22 Truths Baseball Moms Know

  1. Baseball dirt does not stay on the field. It will be found in your car and will also come home in your slugger’s cleats, socks, and sometimes even – inexplicably – in his underwear.
  1. Baseball uniform laundry is a serious chore. See above.
  1. Why hasn’t anyone popularized baseball pants the color of baseball dirt? See above.
  1. If your kid strikes out, it’s quite possible you’re sitting in the wrong seat. For the team’s sake, be sure to move before his next at-bat.
  1. If the team won when you wore that blue shirt, you should probably wear it again to the next game. And the same earrings just to be on the safe side.
  1. To reiterate #4 and #5, superstitions have actual power in baseball.
  1. If you know how to keep the scorebook, you will be asked to keep the scorebook.
  1. Most moms claim they don’t know how to keep the scorebook.
  1. If you keep the scorebook, you have to pay attention to the game and can’t talk to your fellow fans.

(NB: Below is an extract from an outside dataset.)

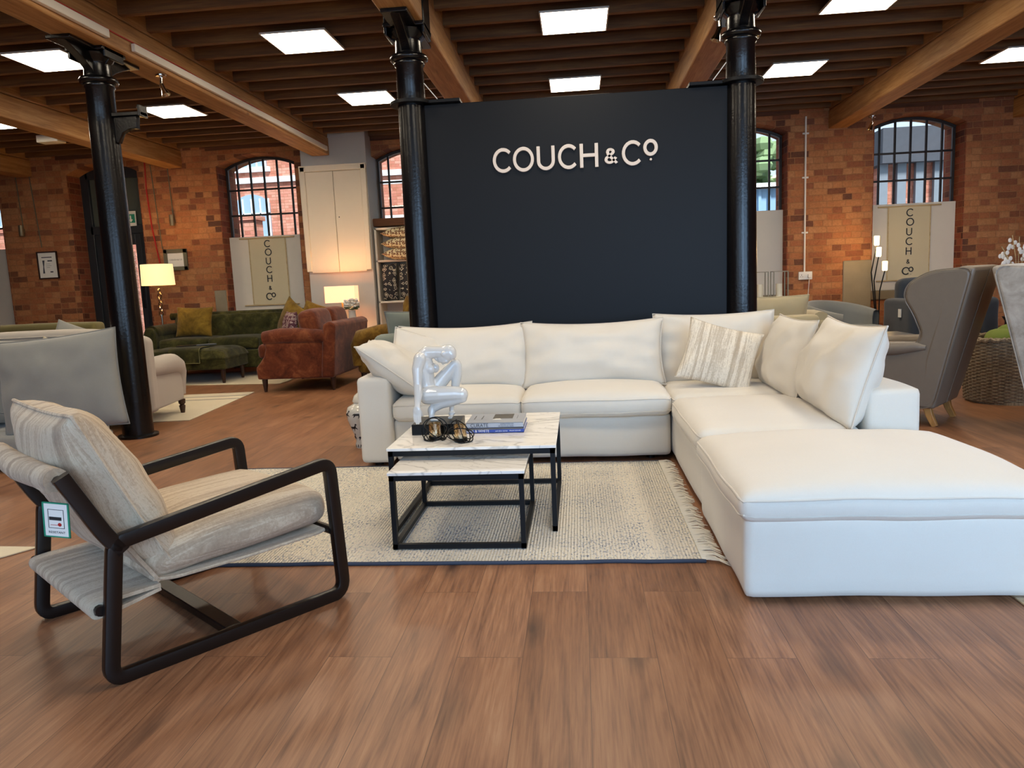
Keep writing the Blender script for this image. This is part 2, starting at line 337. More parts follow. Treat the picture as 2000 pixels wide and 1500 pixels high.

  1. If you keep the scorebook, you don’t have to talk to your fellow fans.
  1. A good stadium chair is worth every penny.
  1. You have to pick your battles during baseball season. Just go ahead and concede the excessive concession stand candy.
  1. On a related note, your standards of a decent dinner for the family will probably slide during baseball season as much as your kid does into second base.
  1. Try not to feel too guilty about this lack of home-cooked meals. Think of all the people you’re keeping employed at Chick-Fil-A.
  1. After a few seasons, you will accumulate a variety of team t-shirts you will wear again never. Hence the (surprising) popularity of generic – but heavily blinged – “Baseball Mom” tees.
  1. Somebody will always yell, “Be a hitter!” when kids head to the plate. Don’t be that somebody. Of course they want to be a hitter.
  1. Somebody will also always yell at her kid to get his elbow up while he’s batting. Don’t be that somebody either. Leave the coaching to the coaches.
  1. There are a lot of good life lessons to be learned from bad calls and tough losses. That doesn’t make them any less heartbreaking for us to watch.
  1. Winning isn’t everything. But it does make the ride home more enjoyable.
  1. Odds are he won’t ever play in the MLB, so enjoy this while it lasts. Someday you might miss scrubbing those stains out of his uniform pants.
  1. Ha! No, you won’t actually miss scrubbing those stains. But you just might miss seeing that triumphant look on his face when he hits a double, slides in safe, or scores the winning run.
  1. After all, sharing in his joy is what baseball moms do best.